The bush telegraph worked particularly well and word was out that we were offering a reward. A bloke from Dederang, Ian Gibson, who rides regularly and knew the country over there pretty well, paid us a visit and told us he was heading into the upper Murray area and would keep an eye out for Eve.
That was the last we heard for quite a few weeks. One Sunday night, 10 o’clock, the whir of a Toyota awakened us. With dogs barking we staggered out to see a float arrive at the stables. To our amazement, it was Ian Gibson with Eve on board. We were so excited.
Ian warned us that she was in poor condition but I don’t think anything prepared me for just how bad she was. A skeleton was led slowly into the stables but we did detect a weary but grateful glint in her eye. When Ian found her she was alone and starving as the drought was very severe in that region. We assume the brumbies life-style was very romantic at first but a wild herd of horses is a far cry from the herd at Bogong Horseback Adventures!

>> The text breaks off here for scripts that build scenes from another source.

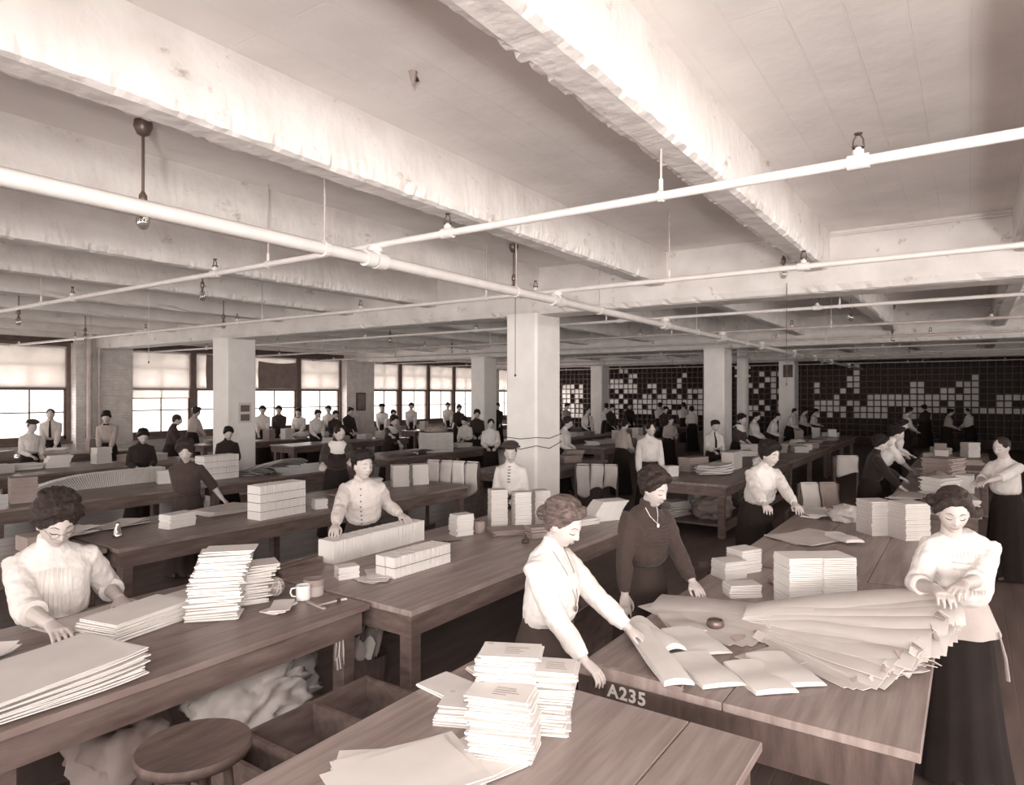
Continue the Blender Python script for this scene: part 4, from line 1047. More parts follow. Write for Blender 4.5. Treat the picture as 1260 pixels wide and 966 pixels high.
MB().tube([(0.155 * math.cos(i * math.pi / 12), 0.155 * math.sin(i * math.pi / 12), 0.22) for i in range(25)], 0.010, 6).build('ring_stretcher', 'dark_metal', t, True)
crumple('big crumpled paper sack under the dark table', 2.36, 3.40, 0.0, 0.40, 0.26, 0.36, 'paper_tan', 33, amp=0.45, sub=5)
crumple('darker crumpled wrapper beside the big sack under the table', 1.72, 3.62, 0.0, 0.24, 0.22, 0.30, 'paper_brown', 37, amp=0.45, sub=4)
sheets('large brown sheet leaning under the dark table at the lower left', 1.62, 3.10, 10, 0.55, 0.40, 3, 0.006, 'paper_brown', fan=18, z=0.0, curl=0.12)
t = thing('string_bundle', 'bundle of folded strings hanging from the table apron', 'string bundle', (2.66, 3.02, 0.56))
for k in range(7): MB().tube([(0.012 * k - 0.04, 0, 0.02), (0.012 * k - 0.045, 0.01 * math.sin(k), -0.08), (0.011 * k - 0.03, 0.0, -0.16), (0.010 * k - 0.03, 0.012, -0.05)], 0.005, 5).build('strand', 'paper_cream' if k % 2 else 'paper_dark', t)
t = thing('waste_basket', 'round basket stuffed with scraps under the envelope table', 'basket', (3.10, 3.30, 0))
MB().lathe([(0.13, 0), (0.16, 0.30), (0.15, 0.30), (0.12, 0.02), (0.002, 0.02)], 20).build('basket', 'dark_wood', t)
for k in range(9):
    a = k * 0.7
    MB().sheet(lambda u, v: (0.08 * math.cos(a) + (u - 0.5) * 0.05, 0.08 * math.sin(a) + (v - 0.5) * 0.12, 0.28 + 0.13 * u * (1 + 0.3 * math.sin(k)) + 0.03 * math.sin(5 * v + k)), 5, 5, 0.003).build('scrap', 'paper_brown' if k % 3 else 'paper_tan', t, True)
o = MB().box(2.9, 3.12, 2.74, 2.82, 0.0, 0.05).build('folded_bundle', 'paper_brown'); tag(bevel(o, 0.01), 'small folded bundle on the floor beside the table leg', 'bundle')
t = thing('wooden_bin', 'open dark wooden bin standing between the woman in black and the envelope table', 'bin', (4.2, 2.38, 0), R(6))
MB().box(-0.3, 0.3, -0.16, 0.16, 0, 0.02).build('bottom', 'crate_wood', t)
for s in (-1, 1):
    MB().box(-0.3, 0.3, s * 0.16 - 0.011, s * 0.16 + 0.011, 0.0, 0.52).build('side_board', 'crate_wood', t)
    MB().box(s * 0.3 - 0.011, s * 0.3 + 0.011, -0.148, 0.148, 0.0, 0.52).build('end_board', 'crate_wood', t)
crumple('scrap paper lying on the floor under the numbered table', 2.98, 0.42, 0.0, 0.16, 0.10, 0.10, 'paper_cream', 51, sub=4)
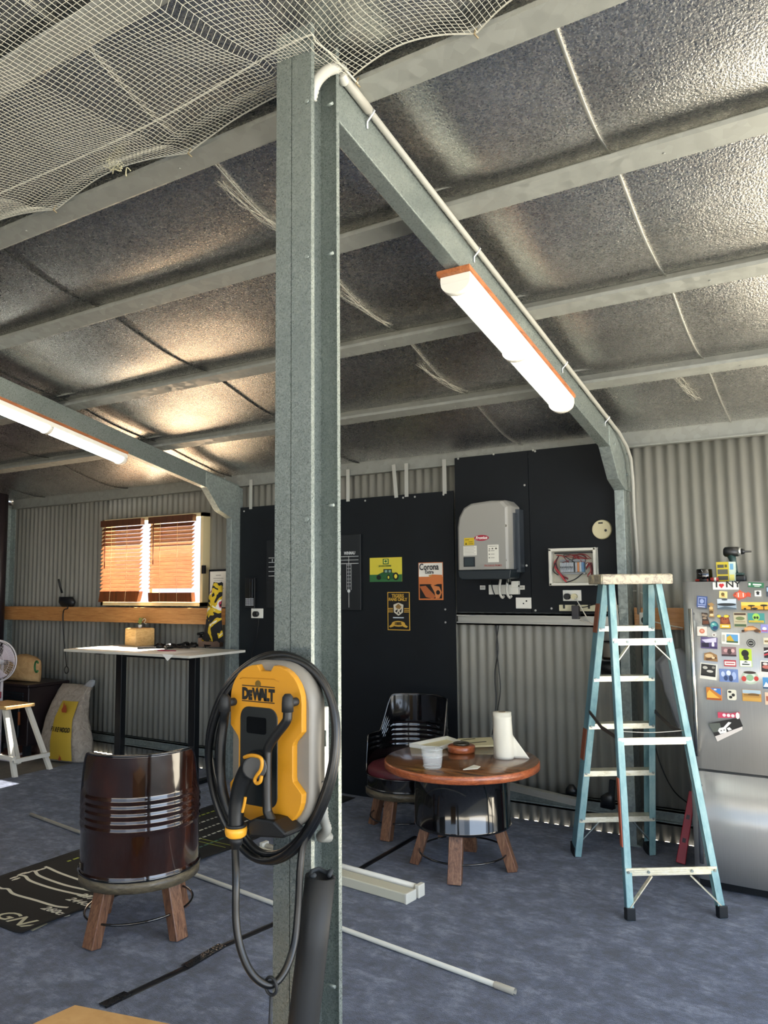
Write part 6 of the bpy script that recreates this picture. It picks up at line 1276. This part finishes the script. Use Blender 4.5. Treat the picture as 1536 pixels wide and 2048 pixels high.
# long rail and clamps lying on the low girt behind the ladder
mb = MB(); a_ = at_y(1018, 1572, 5.44); b_ = at_y(1150, 1603, 5.30); b_ = Vector((b_.x, b_.y, b_.z)); mb.bar(a_, b_+(b_-a_)*.1, .05, .045, (0, 1, 0))
for s_ in (-.02, .0, .02): mb.bar(a_+Vector((0, -.026, s_)), b_+(b_-a_)*.1+Vector((0, -.026, s_)), .004, .004, (0, 1, 0))
tag(mb.build('aluminium_rail', ALU), 'grooved aluminium rail resting on the low wall rail beside the ladder', 'rail')
p_ = at_y(1221, 1585, 5.3); t = thing('clamp', 'black clamp standing on the low rail behind the ladder', 'clamp', tuple(p_)); mb = MB(); mb.bar(at_y(1221, 1618, 5.3), at_y(1225, 1560, 5.3), .035, .03, (1,0,0)); mb.build('bar', BLACKM, t); mb = MB(); mb.loft([(p_.x-.02, 5.3, p_.z-.10, .05, .03, 0), (p_.x-.02, 5.3, p_.z-.03, .045, .03, 0), (p_.x, 5.3, p_.z, .02, .02, 0)], 12, 3); mb.build('jaw', BLACKM, t)
p_ = at_y(1143, 1578, 5.42); mb = MB(); mb.loft([(p_.x, 5.42, p_.z-.03, .045, .03, 0), (p_.x, 5.42, p_.z, .04, .03, 0), (p_.x, 5.42, p_.z+.03, .015, .015, 0)], 12, 2.4); tag(mb.build('rubber_block', BLACKM), 'small black rubber block left of the ladder on the rail', 'block')

# ------------------------------------------------------------------ white netting slung under the roof
t = thing('roof_netting', 'white mesh netting slung under the roof and gathered at the post top', 'net', (-1.47, 1.85, 3.42))
hooks = [.28, -.52, -.938, -1.37, -2.15, -2.98, -3.8, -4.6, -5.4]
def hook_s(x):
    for a_, b_ in zip(hooks[:-1], hooks[1:]):
        if b_ <= x <= a_: u = (x-b_)/(a_-b_); return math.sin(PI*u)
    return 0
NX, NY = 340, 108
def net(u, v_):
    x = .75-6.35*u; s = hook_s(x)
    y1 = 2.052-.045*s; y0 = -.05; y = y1+(y0-y1)*v_
    zr = 3.372+.03*s
    z = zr-.085*math.sin(PI*min(v_*1.6, 1))*(1 if x < -1.6 else .5)+.0*v_
    # folds that run to the top of the post
    dx, dy = x+1.47, y-1.86; r = math.hypot(dx, dy); an = math.atan2(dy, dx)
    z += .014*min(1, r/.8)*math.sin(an*7+r*.5)*math.exp(-(max(r-1.6, 0)/1.8)**2)*min(1, v_*9)
    z += .03*noise.noise(Vector((x*.7, y*1.8, 3)))*min(1, v_*6)
    z += .12*math.exp(-(r/.22)**2)*0
    if x < -1.47:
        f = math.exp(-((y-1.86+.045*(x+1.47)*-1*-1)/.05)**2); z -= .022*f*math.exp(-(r/2.2)**2)
    x += .003*noise.noise(Vector((x*6, y*6, 0)))+.012*noise.noise(Vector((x*1.5, y*2, 5))); y += .003*noise.noise(Vector((x*7, y*7, 9)))+.012*noise.noise(Vector((x*2, y*1.5, 7)))
    if r < .5:
        k = (1-r/.5)**2*.45; x = x+(-1.47-x)*k; y = y+(1.86-y)*k; z = z+(3.40-z)*k
    return Vector((x, y, min(z, roof(y)-.115 if v_ > .02 else 9)))
P_ = [[net(i/NX, j/NY) for i in range(NX+1)] for j in range(NY+1)]
vs = []; fs = []
def strand(line, r):
    b = len(vs); prev = None; n = 3
    for i, p_ in enumerate(line):
        q0 = line[max(i-1, 0)]; q1 = line[min(i+1, len(line)-1)]; d = (q1-q0).normalized(); u = d.cross(Vector((0, 0, 1))).normalized(); w_ = u.cross(d)
        for k in range(n): a_ = 2*PI*k/n+.5; vs.append(p_+u*(r*math.cos(a_))+w_*(r*math.sin(a_)))
    for i in range(len(line)-1):
        for k in range(n): fs.append((b+i*n+k, b+i*n+(k+1) % n, b+(i+1)*n+(k+1) % n, b+(i+1)*n+k))
for j in range(NY+1): strand(P_[j], .0008 if j else .003)
for i in range(NX+1): strand([P_[j][i] for j in range(NY+1)], .0008)
me = bpy.data.meshes.new('mesh_strands'); me.from_pydata([p_-t.location for p_ in vs], [], fs); me.materials.append(NET); o = bpy.data.objects.new('mesh_strands', me); C.objects.link(o); o.parent = t
mb = MB(); rnd = random.Random(11)
base = [at_y(px, py, 2.0) for px, py in ((256, 350), (225, 325), (190, 315), (150, 298), (120, 290), (70, 272), (20, 250))]
for k in range(36):
    f = rnd.random()*(len(base)-1.01); i_ = int(f); c_ = base[i_].lerp(base[i_+1], f-i_); P2 = [c_+Vector((.09*(rnd.random()-.5), .04*(rnd.random()-.5), .05*(rnd.random()-.5))) for _ in range(5)]; mb.tube(spline(P2, 5), .0022, 5)
mb.build('knotted_tangle', cm('#bfbb9c', .7), t)['kind'] = 'stuff'
mb = MB()
for x in hooks: mb.tube([(x, 2.062, 3.40), (x, 2.048, 3.385), (x, 2.04, 3.365), (x+.008, 2.052, 3.355)], .003, 6)
build_each(mb, 'hook', cm('#8a7c60', .5, .4), t)
mb = MB(); mb.tube(spline([Vector((-5.2, 1.72, 3.33)), Vector((-3.4, 1.79, 3.34)), Vector((-2.2, 1.83, 3.365)), Vector((-1.47, 1.815, 3.405)), Vector((-1.39, 1.86, 3.40)), Vector((-1.37, 2.05, 3.37))], 10), .0035, 6); mb.build('edge_rope', NET, t)
# cobwebs along the foil laps
for k, (x, y) in enumerate(((-2.2, 3.3), (-2.2, 4.2), (-.9, 4.75), (-2.2, 2.5))):
    mb = MB(); rnd = random.Random(k+20)
    for j in range(10):
        P2 = []; 
        for q in range(5): yy = y+(q-2)*.11+.03*rnd.random(); xx = x+.05*(rnd.random()-.5)+.02*(q-2); P2.append(Vector((xx, yy, foil_z(xx, yy)-.010-.012*rnd.random())))
        mb.tube(spline(P2, 4), .0007, 4)
    tag(mb.build('cobweb', cm('#b9b6a8', .9)), ['dusty cobweb under the foil in the middle bay, above the black sign board', 'dusty cobweb on the foil near the third purlin left of the lit batten', 'cobweb on the foil right of the conduit near the far wall', 'cobweb on the foil just right of the tall post'][k], 'cobweb')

And our guess is that the alpha mares (the dominant mares) didn’t like this well-heeled hussy flirting with their stallions!
After seven weeks lost it was amazing that she survived and, as Ian said, she has a big heart as she was so poor when he found her that he had to pack horse feed into her for three days before she was strong enough to walk out.
By June, she was fit enough to go with the rest of the gang to the holiday resort in NSW where she is recovering by leaps and bounds.